Canfor blames provincial 'policy changes' and 'increased regulatory complexity' for crimped timber supply
Russ Taylor, left, and Paul Quinn discuss B.C.'s declining forest industry at Truck Loggers Convention

Canfor Corp. (TSX:CFP) will permanently shutter a sawmill in Bear Lake, B.C., indefinitely curtail one production line at a pulp mill, and suspend a planned investment to revitalize its shuttered sawmill in Houston, B.C.

Canfor blamed “persistent shortage of economically available timber and challenging operating conditions in northern British Columbia” for the closure decisions.

The closure plans include permanently shutting down its Polar sawmill in Bear Lake, north of Prince George. That closure alone will affect 180 employees.

Canfor Pulp Products Inc. (TSX:CFX) simultaneously announced it will indefinitely curtail one production line at its Northwood facility in Prince George. The curtailment of that production line is expected to affect 220 works.

Canfor also announced that a previously announced plan to invest in the revitalization of its Houston, B.C. mill, which it previously shut down, has been shelved.

Last year, Canfor announced it was shutting down its Houston sawmill, but said planned to redevelop the mill. That announcement came after the company announced it would permanently shut down its pulp mill in Prince George.

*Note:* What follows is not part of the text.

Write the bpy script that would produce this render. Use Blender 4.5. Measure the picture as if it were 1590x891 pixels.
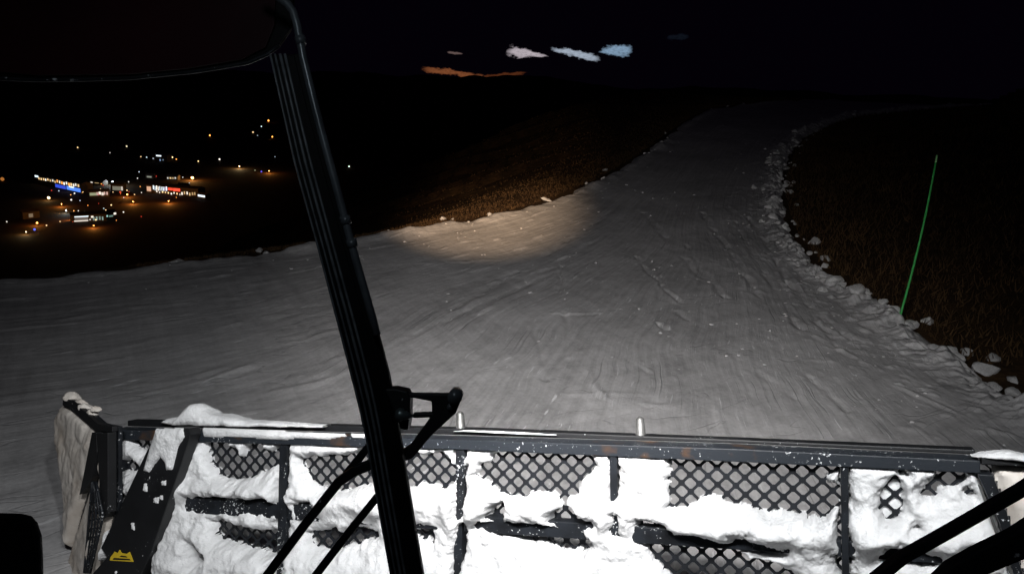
import bpy, bmesh, math, random
import numpy as np
from mathutils import Vector, Matrix

random.seed(7); rng = np.random.default_rng(7)
scene = bpy.context.scene
col = scene.collection
for o in list(bpy.data.objects): bpy.data.objects.remove(o)

# ------------------------------------------------------------------ camera
PW, PH, FPX = 1590.0, 891.0, 1248.0
EYE = Vector((0, 0, 2.7))
pitch, roll = math.radians(14.4), math.radians(2.5)
F = Vector((0, math.cos(pitch), -math.sin(pitch)))
R0, U0 = Vector((1, 0, 0)), Vector((0, math.sin(pitch), math.cos(pitch)))
R = R0 * math.cos(roll) + U0 * math.sin(roll)
U = U0 * math.cos(roll) - R0 * math.sin(roll)
cd = bpy.data.cameras.new('camera'); cam = bpy.data.objects.new('camera', cd); col.objects.link(cam)
m = Matrix.Identity(4)
for i in range(3):
    m[i][0], m[i][1], m[i][2], m[i][3] = R[i], U[i], -F[i], EYE[i]
cam.matrix_world = m
cd.sensor_width = 36; cd.lens = FPX / PW * 36; cd.clip_start = 0.05; cd.clip_end = 30000
scene.camera = cam

def ray(x, y):
    return R * ((x - PW / 2) / FPX) + U * ((PH / 2 - y) / FPX) + F      # depth 1 along the axis
def at(x, y, depth):
    return EYE + ray(x, y) * depth

# ------------------------------------------------------------------ world: night sky with a few gaps in the cloud
w = bpy.data.worlds.new('World'); scene.world = w; w.use_nodes = True
nt = w.node_tree; N = nt.nodes; L = nt.links
N.clear()
def nd(tree, typ, **kw):
    n = tree.nodes.new(typ)
    for k, v in kw.items(): setattr(n, k, v)
    return n
def mth(tree, op, a, b=None, c=None, clamp=False):
    n = tree.nodes.new('ShaderNodeMath'); n.operation = op; n.use_clamp = clamp
    for i, v in enumerate((a, b, c)):
        if v is None: continue
        if isinstance(v, (int, float)): n.inputs[i].default_value = v
        else: tree.links.new(v, n.inputs[i])
    return n.outputs[0]
out = nd(nt, 'ShaderNodeOutputWorld')
sky = nd(nt, 'ShaderNodeTexSky', sky_type='NISHITA', sun_disc=False)
sky.sun_elevation = math.radians(-10); sky.sun_rotation = math.radians(8)
bg_sky = nd(nt, 'ShaderNodeBackground'); bg_sky.inputs[1].default_value = 0.008
L.new(sky.outputs[0], bg_sky.inputs[0])
bg_cloud = nd(nt, 'ShaderNodeBackground'); bg_cloud.inputs[0].default_value = (.0008, .00036, .0016, 1); bg_cloud.inputs[1].default_value = 1
tc = nd(nt, 'ShaderNodeTexCoord'); sep = nd(nt, 'ShaderNodeSeparateXYZ'); L.new(tc.outputs['Generated'], sep.inputs[0])
az = mth(nt, 'ARCTAN2', sep.outputs[0], sep.outputs[1]); el = mth(nt, 'ARCSINE', sep.outputs[2])
def wnoise(scale, detail):
    mp = nd(nt, 'ShaderNodeMapping'); mp.inputs['Scale'].default_value = (scale, scale, scale * 2.2)
    L.new(tc.outputs['Generated'], mp.inputs[0])
    n = nd(nt, 'ShaderNodeTexNoise'); n.inputs['Scale'].default_value = 1; n.inputs['Detail'].default_value = detail; n.inputs['Roughness'].default_value = .65
    L.new(mp.outputs[0], n.inputs['Vector']); return n.outputs['Fac']
nz = wnoise(60, 6); nzf = wnoise(300, 3)
def gap(x0, y0, x1, y1, h0, taper, color, strength, prev):
    a, b = ray(x0, y0).normalized(), ray(x1, y1).normalized()
    A = (math.atan2(a.x, a.y), math.asin(a.z)); B = (math.atan2(b.x, b.y), math.asin(b.z))
    cx, cy = (A[0] + B[0]) / 2, (A[1] + B[1]) / 2
    hw = math.hypot(B[0] - A[0], B[1] - A[1]) / 2; th = math.atan2(B[1] - A[1], B[0] - A[0]); hh = h0 / FPX / 2
    dx, dy = mth(nt, 'SUBTRACT', az, cx), mth(nt, 'SUBTRACT', el, cy)
    p1 = mth(nt, 'DIVIDE', mth(nt, 'ADD', mth(nt, 'MULTIPLY', dx, math.cos(th)), mth(nt, 'MULTIPLY', dy, math.sin(th))), hw)
    p2 = mth(nt, 'SUBTRACT', mth(nt, 'MULTIPLY', dy, math.cos(th)), mth(nt, 'MULTIPLY', dx, math.sin(th)))
    hv = mth(nt, 'MAXIMUM', mth(nt, 'MULTIPLY_ADD', p1, -taper * hh, hh), hh * .15)
    q = mth(nt, 'DIVIDE', p2, hv)
    q = mth(nt, 'ADD', q, mth(nt, 'MULTIPLY_ADD', nz, 3.4, -1.7))
    d = mth(nt, 'ADD', mth(nt, 'POWER', mth(nt, 'ABSOLUTE', p1), 4), mth(nt, 'MULTIPLY', q, q))
    d = mth(nt, 'ADD', d, mth(nt, 'MULTIPLY_ADD', nzf, 1.1, -.55))
    mr = nd(nt, 'ShaderNodeMapRange'); mr.interpolation_type = 'SMOOTHSTEP'
    for k, v in (('From Min', 1.2), ('From Max', .15), ('To Min', 0), ('To Max', 1)): mr.inputs[k].default_value = v
    L.new(d, mr.inputs['Value'])
    bgc = nd(nt, 'ShaderNodeBackground'); bgc.inputs[0].default_value = (*color, 1); L.new(mth(nt, 'MULTIPLY', mth(nt, 'MULTIPLY_ADD', nzf, 1.5, .15, True), strength * 1.05), bgc.inputs[1])
    mx = nd(nt, 'ShaderNodeMixShader'); L.new(mr.outputs[0], mx.inputs[0]); L.new(prev, mx.inputs[1]); L.new(bgc.outputs[0], mx.inputs[2])
    return mx.outputs[0]
add = nd(nt, 'ShaderNodeAddShader'); L.new(bg_sky.outputs[0], add.inputs[0]); L.new(bg_cloud.outputs[0], add.inputs[1])
s = add.outputs[0]
s = gap(786, 79, 852, 88, 11, .8, (.60, .53, .58), .75, s)
s = gap(856, 75, 932, 93, 11, -.1, (.48, .56, .68), .72, s)
s = gap(930, 80, 982, 76, 15, -.25, (.33, .50, .70), .62, s)
s = gap(694, 82, 719, 84, 4, .2, (.22, .15, .14), .55, s)
s = gap(655, 107, 760, 121, 9, .1, (.62, .20, .075), .30, s)
s = gap(745, 121, 818, 113, 6, .0, (.5, .14, .05), .16, s)
s = gap(1035, 60, 1070, 56, 8, .0, (.05, .07, .12), .08, s)
L.new(s, out.inputs[0])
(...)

But Canfor said Thursday it is shelving the Houston mill redevelopment. The company blamed provincial policies for a shrinking timber supply.

“The ability to reliably access enough economic timber to run our manufacturing facilities is critical for our business," Canfor president Don Kayne said in a press release. 

"Unfortunately, while our province has a sufficient supply of timber available for harvest as confirmed by the Allowable Annual Cut set by BC’s Chief Forester, the actual harvest level has declined dramatically in recent years.

"In 2023 the actual harvest was 42 percent lower than the allowable cut, a level not seen since the 1960s. While this decline is partly the result of natural disturbances – beetle infestations and wildfire particularly - it is also the result of the cumulative impact of policy changes and increased regulatory complexity.

"These choices and changes have hampered our ability to consistently access enough economic fibre to support our manufacturing facilities and forced the closure or curtailment of many forest sector operations, including our Polar sawmill."

Canfor Pulp CEO Kevin Edgson likewise said a lack of fibre was to blame for the decision to shut down one production line at its Northwood pulp mill in Prince George.

“The persistent shortage of economic fibre, particularly in the Prince George region, has led to the closure or curtailment of a number of sawmills, which in turn has dramatically reduced the volume of chips available to meet the needs of our pulp operations," he said in a press release.

"Despite exhaustive efforts, including expanding well beyond our traditional operating region, there is simply not enough residual fibre to supply the current production capacity of all our operations.”

Canfor Pulp operates two pulp production lines at its Northwood mill in Prince George and one production line at its nearby Intercon facility. The company said it will continue to operate both lines at Northwood over the next few weeks, then wind down operations to a single production line at the beginning of the third quarter.